Written task: Retype each line of the listing below, from the first through the one holding "COL = S.collection", with no other lines.

## Begin Provided data

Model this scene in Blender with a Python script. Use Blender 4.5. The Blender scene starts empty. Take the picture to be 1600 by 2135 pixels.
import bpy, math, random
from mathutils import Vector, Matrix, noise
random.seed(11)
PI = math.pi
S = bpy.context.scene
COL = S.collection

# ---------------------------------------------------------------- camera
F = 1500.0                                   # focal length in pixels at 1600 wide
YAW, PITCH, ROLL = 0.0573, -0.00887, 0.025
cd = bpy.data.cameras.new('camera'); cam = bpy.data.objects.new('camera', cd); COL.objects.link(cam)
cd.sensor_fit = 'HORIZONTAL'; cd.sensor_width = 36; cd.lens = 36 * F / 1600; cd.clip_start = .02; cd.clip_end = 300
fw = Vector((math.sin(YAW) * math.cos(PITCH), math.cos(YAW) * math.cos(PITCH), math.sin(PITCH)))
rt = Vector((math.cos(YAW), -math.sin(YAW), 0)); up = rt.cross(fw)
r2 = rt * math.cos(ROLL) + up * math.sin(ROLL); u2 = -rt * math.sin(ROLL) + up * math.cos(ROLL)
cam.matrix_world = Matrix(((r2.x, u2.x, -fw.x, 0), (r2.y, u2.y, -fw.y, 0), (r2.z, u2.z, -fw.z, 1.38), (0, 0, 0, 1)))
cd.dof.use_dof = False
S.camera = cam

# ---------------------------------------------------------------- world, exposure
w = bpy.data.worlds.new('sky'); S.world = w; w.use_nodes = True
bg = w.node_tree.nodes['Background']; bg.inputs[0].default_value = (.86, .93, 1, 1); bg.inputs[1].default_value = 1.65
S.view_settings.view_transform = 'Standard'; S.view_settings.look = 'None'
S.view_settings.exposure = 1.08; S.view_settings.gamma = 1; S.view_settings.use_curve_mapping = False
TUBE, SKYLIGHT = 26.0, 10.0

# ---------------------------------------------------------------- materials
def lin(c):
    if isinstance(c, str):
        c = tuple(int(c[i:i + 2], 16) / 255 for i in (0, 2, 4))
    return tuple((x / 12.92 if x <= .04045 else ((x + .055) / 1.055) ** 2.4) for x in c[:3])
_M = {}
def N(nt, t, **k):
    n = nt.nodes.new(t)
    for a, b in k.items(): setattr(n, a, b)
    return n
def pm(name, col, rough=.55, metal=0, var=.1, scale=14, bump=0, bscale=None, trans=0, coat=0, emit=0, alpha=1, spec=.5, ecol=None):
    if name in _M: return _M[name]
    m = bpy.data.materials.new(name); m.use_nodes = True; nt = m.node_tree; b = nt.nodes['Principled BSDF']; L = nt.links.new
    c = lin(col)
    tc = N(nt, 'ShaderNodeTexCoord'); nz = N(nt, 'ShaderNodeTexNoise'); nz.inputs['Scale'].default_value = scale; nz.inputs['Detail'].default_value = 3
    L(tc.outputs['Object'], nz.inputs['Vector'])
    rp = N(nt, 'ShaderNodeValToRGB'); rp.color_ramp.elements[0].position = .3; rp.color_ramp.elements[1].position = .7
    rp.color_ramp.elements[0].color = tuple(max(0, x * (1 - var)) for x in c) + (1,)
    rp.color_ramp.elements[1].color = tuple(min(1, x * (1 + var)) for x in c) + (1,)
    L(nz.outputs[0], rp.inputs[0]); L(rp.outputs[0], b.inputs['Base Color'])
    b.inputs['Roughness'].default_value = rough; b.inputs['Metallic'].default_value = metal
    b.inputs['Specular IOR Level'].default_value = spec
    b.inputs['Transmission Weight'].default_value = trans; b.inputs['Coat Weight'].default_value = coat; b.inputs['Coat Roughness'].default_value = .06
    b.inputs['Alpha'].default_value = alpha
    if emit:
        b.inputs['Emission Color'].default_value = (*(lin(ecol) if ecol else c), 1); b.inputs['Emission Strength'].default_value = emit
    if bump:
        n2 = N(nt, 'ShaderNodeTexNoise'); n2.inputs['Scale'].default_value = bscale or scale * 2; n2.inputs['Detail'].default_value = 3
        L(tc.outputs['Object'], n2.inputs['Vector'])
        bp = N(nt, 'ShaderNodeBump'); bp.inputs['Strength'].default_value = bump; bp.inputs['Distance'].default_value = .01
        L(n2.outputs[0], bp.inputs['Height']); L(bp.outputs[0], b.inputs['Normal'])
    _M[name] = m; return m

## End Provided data

Task answer:
Model this scene in Blender with a Python script. Use Blender 4.5. The Blender scene starts empty. Take the picture to be 1600 by 2135 pixels.
import bpy, math, random
from mathutils import Vector, Matrix, noise
random.seed(11)
PI = math.pi
S = bpy.context.scene
COL = S.collection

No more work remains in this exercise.